Every New Year’s Eve is kind of a big deal in my family’s neck of the woods. Aside from it being a national day to eat, drink and be merry it’s also my Uncle John’s birthday. If there’s a guy to eat drink and be merry with it’s this guy.
Pork Vindaloo
I am partial to Indian food and most everyone in the Powell household is partial to heat so it was natural to turn to Madhar Jaffrey’s Quick and Easy Indian Cooking. I let John select the dish and he gravitated pretty immediately to the Pork Vindaloo. The recipe calls for either lamb or pork, I was in Iowa so… when in Rome. We also doubled this recipe from the start since we knew the shindig would get a bit deep and didn’t want any hungry folks in the crowd.
John had most of the items on our ingredients list (he spends a good chunk of time in his kitchen) and I easily found the rest at the local grocery store. While John made the spice paste, I cubed the pork butt and cut up the onion and garlic.


The onions go in the pan first, get them nice and medium brown. Add the garlic in with the onions for two-shakes and then it’s go-time with the paste and meat. The coconut milk is last to the mix and then you just simmer until that pork is tender.
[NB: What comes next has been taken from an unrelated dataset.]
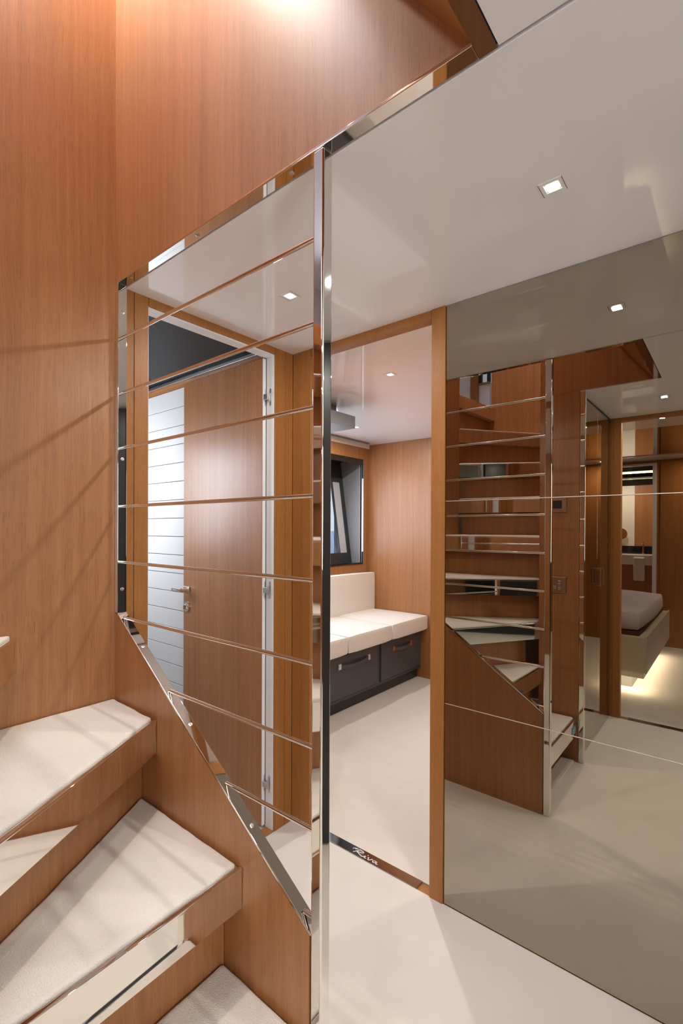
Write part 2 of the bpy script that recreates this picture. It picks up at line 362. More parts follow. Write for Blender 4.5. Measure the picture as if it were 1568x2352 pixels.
# lining of the ceiling opening, sloped soffit
wwl = sempty('wall_stairwell', P(.4, .4, 2))
bm = bmesh.new(); prism(bm, [P(.319, .108, 2.0045), P(.319, R, 2.0045), P(.662, R, 2.455), P(.662, .108, 2.455)], P(-.02, 0, .012)); obj('sloped_panel', bm, M['wood_trim'], wwl, smooth=False)
box('lining_panel', M['wood'], .60, .64, .10, .72, 2.46, 4.2, wwl)
box('lining_panel', M['wood'], .29, .86, .080, .107, 2.0045, 3.1, wwl)
bm = bmesh.new()
prism(bm, [P(.2895, .1075, 2.0), P(.2895, RB, 2.0), P(.3190, RB, 2.0), P(.3190, .1075, 2.0)], P(0, 0, .0045))
rim = obj('opening_rim', bm, M['chrome'], wwl, smooth=False, label='polished steel rim of the ceiling opening')
# enclosing walls of the winding flight
bm = bmesh.new(); bx(bm, .655, .862, .081, .108, 0, 2.0035); obj('inner_wall', bm, M['wood'], wwl, smooth=False)
bm = bmesh.new(); bx(bm, .775, .801, -.75, .0805, 0, 2.9); obj('inner_wall', bm, M['wood'], wwl, smooth=False)
bm = bmesh.new(); bx(bm, .775, 1.495, -.785, -.75, 0, 4.2); obj('back_wall', bm, M['wood'], wwl, smooth=False)
bm = bmesh.new(); bx(bm, U1 + .0505, 1.62, -.162, -.14, 1.7, 4.2); obj('flight_wall', bm, M['wood'], wwl, smooth=False)
bm = bmesh.new(); bx(bm, 1.495, 1.575, -.785, -.75, 1.7, 2.19); obj('flight_wall', bm, M['wood'], wwl, smooth=False)
# saloon on the deck above: far wall with windows
wsal = sempty('wall_saloon', P(4, -1.5, 2.6))
bm = bmesh.new(); bx(bm, 4.0, 4.06, -3.3, -1.62, 2.195, 4.2); bx(bm, 4.0, 4.06, -1.62, .8, 2.195, 3.02); bx(bm, 4.0, 4.06, -1.62, .8, 3.9, 4.2); bx(bm, 4.0, 4.06, -1.05, -.9, 3.02, 3.9); obj('far_wall', bm, M['white'], wsal, smooth=False)
bm = bmesh.new(); bx(bm, 3.0, 4.2, -3.3, .8, 2.108, 2.195); bx(bm, -2, 3.0, -3.3, -.785, 2.108, 2.195); bx(bm, 1.53, 3.0, -.14, .8, 2.108, 2.195); bx(bm, 1.575, 3.0, -.785, -.14, 2.108, 2.195); obj('saloon_floor', bm, M['floor'], wsal, smooth=False)
bm = bmesh.new(); bx(bm, -2, 2.515, -3.36, -3.3, 2.195, 4.2); bx(bm, 3.1, 4.2, -3.36, -3.3, 2.195, 4.2); bx(bm, .55, 4.2, .73, .8, 2.195, 4.2); bx(bm, -2.05, -2.0, -3.3, .8, 2.195, 4.2); bx(bm, -2.0, .6, .73, .8, 2.09, 4.2); bx(bm, -2, .29, -.8, .73, 2.091, 2.12); obj('side_wall', bm, M['wood'], wsal, smooth=False)
bm = bmesh.new(); bx(bm, 3.985, 4.0, -1.64, -1.58, 3.0, 3.92); bx(bm, 3.985, 4.0, -1.07, -.88, 3.0, 3.92); bx(bm, 3.985, 4.0, -1.64, .8, 2.99, 3.03); obj('window_frame', bm, M['black_satin'], wsal, smooth=False)
bm = bmesh.new(); bx(bm, 2.556, 3.1, -3.36, -3.3, 2.195, 3.22); bx(bm, 2.82, 3.1, -3.36, -3.3, 3.22, 4.2); bx(bm, 2.556, 2.82, -3.36, -3.3, 3.9, 4.2); obj('pale_panel', bm, M['white'], wsal, smooth=False)
bm = bmesh.new(); bx(bm, 2.71, 2.82, -3.36, -3.27, 2.195, 4.2); bx(bm, 2.556, 2.71, -3.31, -3.28, 3.20, 3.225); obj('window_post', bm, M['wood_trim'], wsal, smooth=False)
bm = bmesh.new(); bx(bm, 2.556, 2.60, -3.34, -3.31, 3.225, 3.9); bx(bm, 2.67, 2.71, -3.34, -3.31, 3.225, 3.9); obj('window_frame', bm, M['black_satin'], wsal, smooth=False)
box('corner_post', M['wood'], 3.1, 3.18, -1.25, -1.12, 2.69, 4.2, wsal)

# ------------------------------------------------------------------ opposite wall (v = VO) and cabinet
wo_ = sempty('wall_left', P(0, VO, 0))
bm = bmesh.new(); bx(bm, .64, .774, VO - .05, VO, 0, 2.012); obj('wood_pier', bm, M['wood_trim'], wo_, smooth=False)
bm = bmesh.new(); bx(bm, UH0, -.16, VO - .05, VO, 0, 2.012); obj('wood_panel', bm, M['wood'], wo_, smooth=False)
box('door_jamb', M['wood_trim'], .596, .6395, VO - .05, VO + .003, 0, 2.0, wo_, .001); box('door_jamb', M['wood_trim'], -.16, -.122, VO - .05, VO + .003, 0, 2.0, wo_, .001)
box('door_header', M['wood_trim'], -.1215, .5955, VO - .05, VO + .002, 1.975, 2.0, wo_, .0008)
cb = thing('wardrobe', 'bronze mirror-glass wardrobe beside the bedroom doorway', 'wardrobe', P(.75, -.35, 0))
box('carcass', M['black_satin'], .672, .773, -.725, .076, .0, 1.988, cb)
for i, (a, b2) in enumerate(((-.3285, .0755), (-.7265, -.3315))):
    d = box('door', M['cab_mirror'], .656, .671, a, b2, .004, 1.985, cb, .0015)
    v = (-.29 if i == 0 else -.37)
    bm = bmesh.new(); bx(bm, .630, .656, v - .006, v + .006, .92, .930, .001); bx(bm, .630, .656, v - .006, v + .006, 1.01, 1.02, .001); bx(bm, .628, .634, v - .008, v + .008, .915, 1.025, .001)
    obj('handle', bm, M['plate'], d)
box('top_rail', M['dark_gap'], .658, .773, -.725, .076, 1.988, 1.999, cb)

# far end of the corridor behind the camera
we = sempty('wall_back', P(UH0, 0, 0))
bm = bmesh.new(); bx(bm, UH0 - .05, UH0, VO, 1.46, 0, 2.01); obj('dark_panel', bm, M['black_satin'], we, smooth=False)
bm = bmesh.new(); bx(bm, UH0, -1.25, VO, VO + .012, 0, 1.9); obj('dark_door', bm, M['black_satin'], wo_, smooth=False)

# dark door leaf standing open at an angle where the corridor turns, just behind the viewer
d4 = sempty('door_4', P(.0, 1.45, 0))
d_ = (P(-.47, .97, 0) - P(.005, 1.452, 0)).normalized(); nrm = Vector((-d_.y, d_.x, 0))
bm = bmesh.new(); prism(bm, [P(.005, 1.445, .01) + nrm * s_ + d_ * q for (s_, q) in ((-.0, 0), (-.0, .62), (.03, .62), (.03, .0))], Vector((0, 0, 1.98))); obj('door_leaf', bm, M['black_satin'], d4, smooth=False)
# ------------------------------------------------------------------ railing
rl = thing('stair_railing', 'polished steel stair railing with post, thin horizontal rods and sloping flat bar', 'railing', P(.637, .715, 0))
bm = bmesh.new(); bx(bm, .6232, .6515, R, RB - .0005, 0, 1.9992, .0045, 4); obj('post', bm, M['chrome'], rl)
def flat(bm, u0, z0, u1, z1, th_, v0=R - .0005, v1=RB - .0005):
    d = Vector((u1 - u0, 0, z1 - z0)).normalized(); nx, nz = -d.z, d.x
    prism(bm, [P(u0, v0, z0), P(u1, v0, z1), P(u1 + nx * th_, v0, z1 + nz * th_), P(u0 + nx * th_, v0, z0 + nz * th_)], P(0, v1 - v0, 0), .0012, 2)
bm = bmesh.new(); bx(bm, .3192, U1 - .0005, R - .0006, RB - .0008, 1.9994, 2.006, .0012, 2)
topb = obj('top_bar', bm, M['chrome'], rl)
bm = bmesh.new(); bx(bm, 1.454, 1.4712, R - .0006, RB - .0006, .996, 1.9992, .0014, 2); jam = obj('side_bar', bm, M['chrome'], rl)
bm = bmesh.new(); flat(bm, .6518, .4435, 1.457, .9915, .0058); dia = obj('sloping_bar', bm, M['chrome'], rl)
zs = [1.837, 1.668, 1.4995, 1.3215, 1.151, .9825]
def rod(p0, p1):
    bm = bmesh.new(); tube(bm, p0, p1, .0048, 18, False)
    obj('rod', bm, M['chrome'], rl)
for z in zs: rod(P(.6515, .714, z), P(1.454, .714, z))
sl = (.9915 - .4435) / (1.457 - .6518)
for z in (.8145, .6475, .472):
    rod(P(.6515, .714, z), P(.6518 + (z - .4435 - .009) / sl, .714, z))
def screw(parent, c, n):
    bm = bmesh.new(); n = n.normalized()
    q = n.to_track_quat('Z', 'Y').to_matrix().to_4x4(); q.translation = c
    prof = [(.0052, 0), (.0052, .0009), (.0042, .0012), (.0026, .0012), (.0026, .0003), (0, .0003)]
    N = 18; rings = []
    for r_, h_ in prof[:-1]:
        rings.append([bm.verts.new(q @ Vector((r_ * math.cos(2 * PI * k / N), r_ * math.sin(2 * PI * k / N), h_))) for k in range(N)])
    for a, b_ in zip(rings, rings[1:]):
        for k in range(N): bm.faces.new((a[k], a[(k + 1) % N], b_[(k + 1) % N], b_[k]))
    bm.faces.new(rings[-1]); obj('screw', bm, M['satin'], parent)
for z in (1.915, 1.466, 1.068): screw(jam, P(1.454, .7145, z), P(-1, 0, 0))
for u in (.724, 1.063, 1.398): screw(topb, P(u, .7145, 1.9993), P(0, 0, -1))
dn = Vector((0, -sl, 1)).normalized()
for u in (1.333, 1.092, .848):
    screw(dia, P(u, .7145, .4435 + (u - .6518) * sl) + dn * .0056, dn)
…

We added A LOT of extra cayenne because we all love the heat, but if you follow the recipe, this is an extremely mild dish. We also simmered the whole concoction for a little over two hours while we waited for more guests to show up and because it made that pork so tender it brought one little tear to the corner of your eye… a sweet tear of tender-pork-joy.
Everyone at the party loved it! We just served it over rice (my Aunt Jane made that, I am horrible at rice) which also went with John’s gumbo. He makes it pretty frequently and follows the recipe in his bible, a.k.a. Paul Prudhomme’s Louisiana Kitchen. I doubt you’ll find a bigger fan of Paul in all the land.
I gave John Tom Fitzmorris’s New Orleans Food for Christmas on the highest recommendation of Christie Cure. (I guess Prudhomme and Fitzmorris were buddies in New Orleans.) Christie said if she were stranded on an desert island and could only have five books, New Orleans Food would be one. Not a bad endorsement, but I digress. The Pork Vindaloo was a pure delight and I’d make it again. John said he’d make it again, and one of the woman at the party scooped a good portion into a to-go container. We give Madhar Jaffrey’s Quick and Easy Indian Cooking two thumbs way up!





Loved the pictures. I tried some of the leftovers which had more heat than my liking but the flavor was great.